Data extract:
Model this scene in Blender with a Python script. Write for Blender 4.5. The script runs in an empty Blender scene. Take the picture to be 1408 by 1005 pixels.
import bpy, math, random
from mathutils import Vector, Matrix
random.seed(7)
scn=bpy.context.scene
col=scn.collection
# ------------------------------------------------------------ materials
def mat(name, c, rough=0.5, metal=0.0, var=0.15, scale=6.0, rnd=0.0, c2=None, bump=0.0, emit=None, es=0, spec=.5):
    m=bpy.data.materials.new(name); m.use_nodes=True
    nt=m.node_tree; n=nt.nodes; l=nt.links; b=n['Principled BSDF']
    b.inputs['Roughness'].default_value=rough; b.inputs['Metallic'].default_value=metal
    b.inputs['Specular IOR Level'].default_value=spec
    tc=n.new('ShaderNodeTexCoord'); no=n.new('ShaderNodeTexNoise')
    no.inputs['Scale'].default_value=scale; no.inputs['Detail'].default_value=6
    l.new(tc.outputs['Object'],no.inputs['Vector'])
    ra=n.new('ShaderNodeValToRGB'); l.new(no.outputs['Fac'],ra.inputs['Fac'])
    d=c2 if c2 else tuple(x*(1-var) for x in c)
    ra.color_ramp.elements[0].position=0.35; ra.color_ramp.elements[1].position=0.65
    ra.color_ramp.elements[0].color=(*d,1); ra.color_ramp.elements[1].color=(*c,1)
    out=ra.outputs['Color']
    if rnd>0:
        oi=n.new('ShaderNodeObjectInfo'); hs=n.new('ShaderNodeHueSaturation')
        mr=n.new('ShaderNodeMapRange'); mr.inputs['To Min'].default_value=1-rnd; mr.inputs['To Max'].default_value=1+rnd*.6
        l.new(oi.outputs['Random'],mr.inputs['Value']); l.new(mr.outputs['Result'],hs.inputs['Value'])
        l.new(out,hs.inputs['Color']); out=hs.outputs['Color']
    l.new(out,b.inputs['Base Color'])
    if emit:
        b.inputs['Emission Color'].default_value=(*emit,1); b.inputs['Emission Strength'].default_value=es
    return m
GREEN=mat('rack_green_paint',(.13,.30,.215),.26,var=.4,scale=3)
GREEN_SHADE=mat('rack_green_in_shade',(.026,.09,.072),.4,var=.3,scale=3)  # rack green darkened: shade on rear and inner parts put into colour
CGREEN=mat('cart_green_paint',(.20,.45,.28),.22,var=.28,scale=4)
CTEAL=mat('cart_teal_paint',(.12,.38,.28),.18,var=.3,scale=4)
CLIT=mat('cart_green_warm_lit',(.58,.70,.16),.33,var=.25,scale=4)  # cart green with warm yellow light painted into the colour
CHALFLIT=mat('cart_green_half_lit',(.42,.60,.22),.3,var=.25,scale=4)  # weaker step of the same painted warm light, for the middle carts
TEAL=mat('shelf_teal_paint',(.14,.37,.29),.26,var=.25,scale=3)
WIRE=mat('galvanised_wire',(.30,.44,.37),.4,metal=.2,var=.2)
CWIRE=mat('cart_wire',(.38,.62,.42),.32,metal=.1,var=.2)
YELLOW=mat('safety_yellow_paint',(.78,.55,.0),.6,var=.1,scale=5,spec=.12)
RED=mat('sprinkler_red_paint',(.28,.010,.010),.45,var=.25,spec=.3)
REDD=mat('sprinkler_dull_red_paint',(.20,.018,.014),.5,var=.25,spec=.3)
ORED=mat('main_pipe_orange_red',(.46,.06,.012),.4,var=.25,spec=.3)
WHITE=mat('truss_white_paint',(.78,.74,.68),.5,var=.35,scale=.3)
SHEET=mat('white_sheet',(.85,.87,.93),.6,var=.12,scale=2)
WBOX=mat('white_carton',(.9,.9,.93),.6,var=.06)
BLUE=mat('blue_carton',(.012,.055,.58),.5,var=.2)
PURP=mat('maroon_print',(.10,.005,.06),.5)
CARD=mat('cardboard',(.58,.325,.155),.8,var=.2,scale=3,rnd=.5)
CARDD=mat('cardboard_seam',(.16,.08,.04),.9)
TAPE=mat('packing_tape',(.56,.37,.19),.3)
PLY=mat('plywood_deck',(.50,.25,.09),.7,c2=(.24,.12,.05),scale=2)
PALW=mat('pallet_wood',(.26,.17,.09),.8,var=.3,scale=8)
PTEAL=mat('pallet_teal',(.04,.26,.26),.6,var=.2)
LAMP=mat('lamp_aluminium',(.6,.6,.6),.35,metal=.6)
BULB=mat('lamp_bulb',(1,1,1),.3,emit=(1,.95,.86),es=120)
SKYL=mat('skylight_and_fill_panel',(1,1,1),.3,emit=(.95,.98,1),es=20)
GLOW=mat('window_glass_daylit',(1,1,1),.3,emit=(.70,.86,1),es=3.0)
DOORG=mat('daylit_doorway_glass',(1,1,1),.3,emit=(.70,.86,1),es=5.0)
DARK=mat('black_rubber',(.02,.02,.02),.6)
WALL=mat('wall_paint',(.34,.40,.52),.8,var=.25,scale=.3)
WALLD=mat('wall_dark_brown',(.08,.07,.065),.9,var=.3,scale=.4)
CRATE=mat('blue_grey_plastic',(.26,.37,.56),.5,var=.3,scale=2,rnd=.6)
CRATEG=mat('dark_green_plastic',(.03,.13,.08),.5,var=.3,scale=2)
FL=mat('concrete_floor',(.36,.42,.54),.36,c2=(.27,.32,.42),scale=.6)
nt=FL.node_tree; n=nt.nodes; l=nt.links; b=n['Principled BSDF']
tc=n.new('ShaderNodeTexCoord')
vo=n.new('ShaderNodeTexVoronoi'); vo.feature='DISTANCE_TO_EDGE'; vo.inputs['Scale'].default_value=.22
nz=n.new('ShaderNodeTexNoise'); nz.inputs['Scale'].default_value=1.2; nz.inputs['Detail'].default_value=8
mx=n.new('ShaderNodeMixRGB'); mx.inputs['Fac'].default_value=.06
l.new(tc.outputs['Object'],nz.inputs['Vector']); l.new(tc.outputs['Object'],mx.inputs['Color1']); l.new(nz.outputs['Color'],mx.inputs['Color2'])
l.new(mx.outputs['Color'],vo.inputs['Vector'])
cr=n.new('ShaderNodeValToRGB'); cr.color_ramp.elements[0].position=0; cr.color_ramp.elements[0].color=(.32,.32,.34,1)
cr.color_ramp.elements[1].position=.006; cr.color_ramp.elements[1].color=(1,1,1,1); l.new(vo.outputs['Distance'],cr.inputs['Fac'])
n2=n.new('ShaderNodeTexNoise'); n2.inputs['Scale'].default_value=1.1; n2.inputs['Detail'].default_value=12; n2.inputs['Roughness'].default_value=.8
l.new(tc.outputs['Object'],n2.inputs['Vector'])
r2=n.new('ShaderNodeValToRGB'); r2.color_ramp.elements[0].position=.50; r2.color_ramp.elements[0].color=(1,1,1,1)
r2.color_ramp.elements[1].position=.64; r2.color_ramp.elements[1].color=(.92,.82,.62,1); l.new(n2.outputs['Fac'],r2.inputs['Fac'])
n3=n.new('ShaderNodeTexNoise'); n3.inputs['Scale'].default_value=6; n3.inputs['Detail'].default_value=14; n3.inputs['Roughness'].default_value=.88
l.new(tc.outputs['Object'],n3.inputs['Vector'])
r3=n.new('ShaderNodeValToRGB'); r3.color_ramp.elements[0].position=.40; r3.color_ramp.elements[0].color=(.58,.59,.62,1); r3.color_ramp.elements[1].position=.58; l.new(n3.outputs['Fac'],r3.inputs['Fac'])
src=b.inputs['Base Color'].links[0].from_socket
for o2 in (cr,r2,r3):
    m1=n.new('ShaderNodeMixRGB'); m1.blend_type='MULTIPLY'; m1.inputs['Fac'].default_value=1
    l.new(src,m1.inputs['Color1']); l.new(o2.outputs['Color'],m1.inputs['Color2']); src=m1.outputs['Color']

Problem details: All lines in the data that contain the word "scene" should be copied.

Response to this exercise:
Model this scene in Blender with a Python script. Write for Blender 4.5. The script runs in an empty Blender scene. Take the picture to be 1408 by 1005 pixels.
scn=bpy.context.scene